Pensions compensation set for March 2024 delayed further
Staff Writer
The Insurance and Pensions Commission (Ipec) says actual payments under the pre-2009 compensation schemes, which were initially scheduled to commence in March 2024, will not be possible as the assessed compensation schemes are not compliant.
Ipec, in a notice to the public, said it received and assessed 1,249 complete submissions of the pre-2009 compensation schemes out of the expected 1,395 submissions.
The outstanding 146 schemes had either incomplete submissions or no submissions at all. Appropriate regulatory sanctions are being implemented in line with Statutory Instrument 162 of 2023.
“None of the 1,249 assessed compensation schemes were approved due to non-compliance with the provisions of Statutory Instrument 162 of 2023 (compensation regulations).
“As a result, the actual payments, which were initially scheduled to commence in March 2024, will not be possible,” Ipec said.
However, the regulator notes that some of the assessed 1,249 compensation schemes are close to fully complying with the compensation regulations, and payments are expected to start upon approval of the schemes once they meet all the conditions.
In that regard, IPEC said it is actively engaged with each pension fund and pension fund administrator to enforce compliance within the confines of the law.
“Once a compensation scheme is approved, the pension fund will directly communicate with eligible members regarding the payment modalities,” reads the statement.
IPEC said it will also issue public notices through various media to ensure that all targeted beneficiaries are informed of the compensation process and modalities.
Recently, Ipec flagged insufficient disclosures in the actuarial reports submitted as part of the 2009 compensation schemes.
It was noted that the inadequate disclosures are inhibiting the Commission from making an informed decision on the compensation schemes.
In October 2023, Statutory Instrument 162 of 2023 (“SI162,2023”) was published, and this focused on pensions and provident funds’ compensation for the loss of the pre-2009 value of pension benefits.
The implementation of this Statutory Instrument proposed that Actuaries, who are mostly members of the Actuarial Society of Zimbabwe, assist in its implementation.
Under the ASZ guidelines, the Actuary is expected to prepare a comprehensive report on the results of the compensation framework for the Trustees and other key stakeholders to have a full appreciation of the process.

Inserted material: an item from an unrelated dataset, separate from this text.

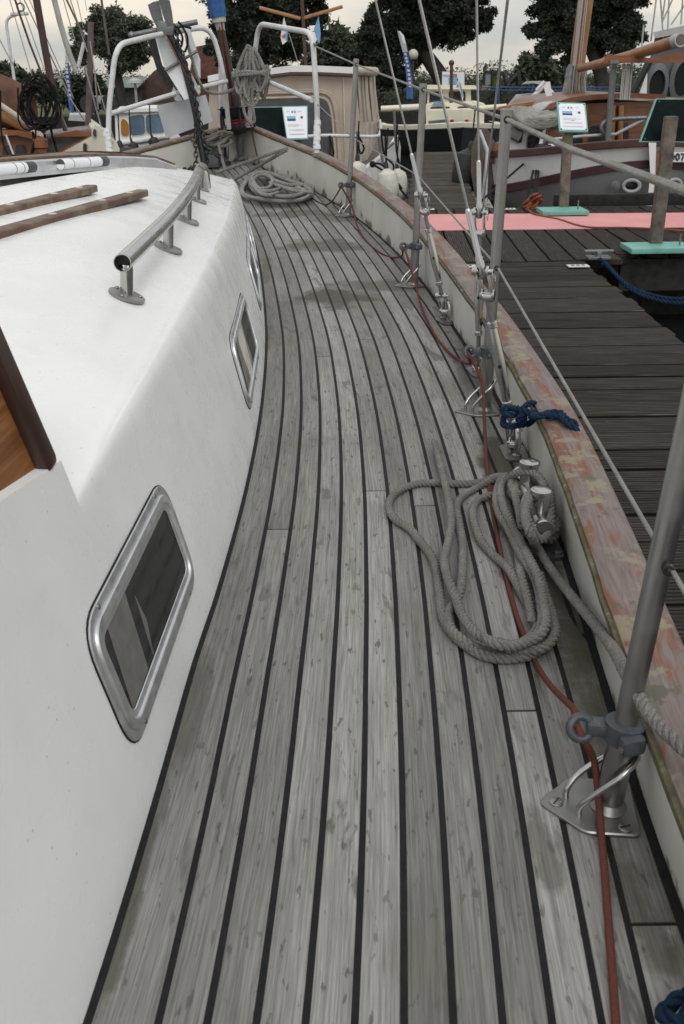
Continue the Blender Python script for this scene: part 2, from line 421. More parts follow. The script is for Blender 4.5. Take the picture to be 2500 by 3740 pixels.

In 2015, the government constituted a Commission of Inquiry to investigate the causes and extent of the loss of value of life insurance policies and pensions suffered by policyholders and pension scheme members following the conversion of Zimbabwe dollar policies to the multicurrency regime.
The Justice George Smith-led Commission of Inquiry found that some policyholders and pension scheme members were prejudiced during the conversion process and recommended that the affected policyholders and pension scheme members should be compensated.
The 2009 loss of value has contributed significantly to the low confidence that the industry is currently grappling with.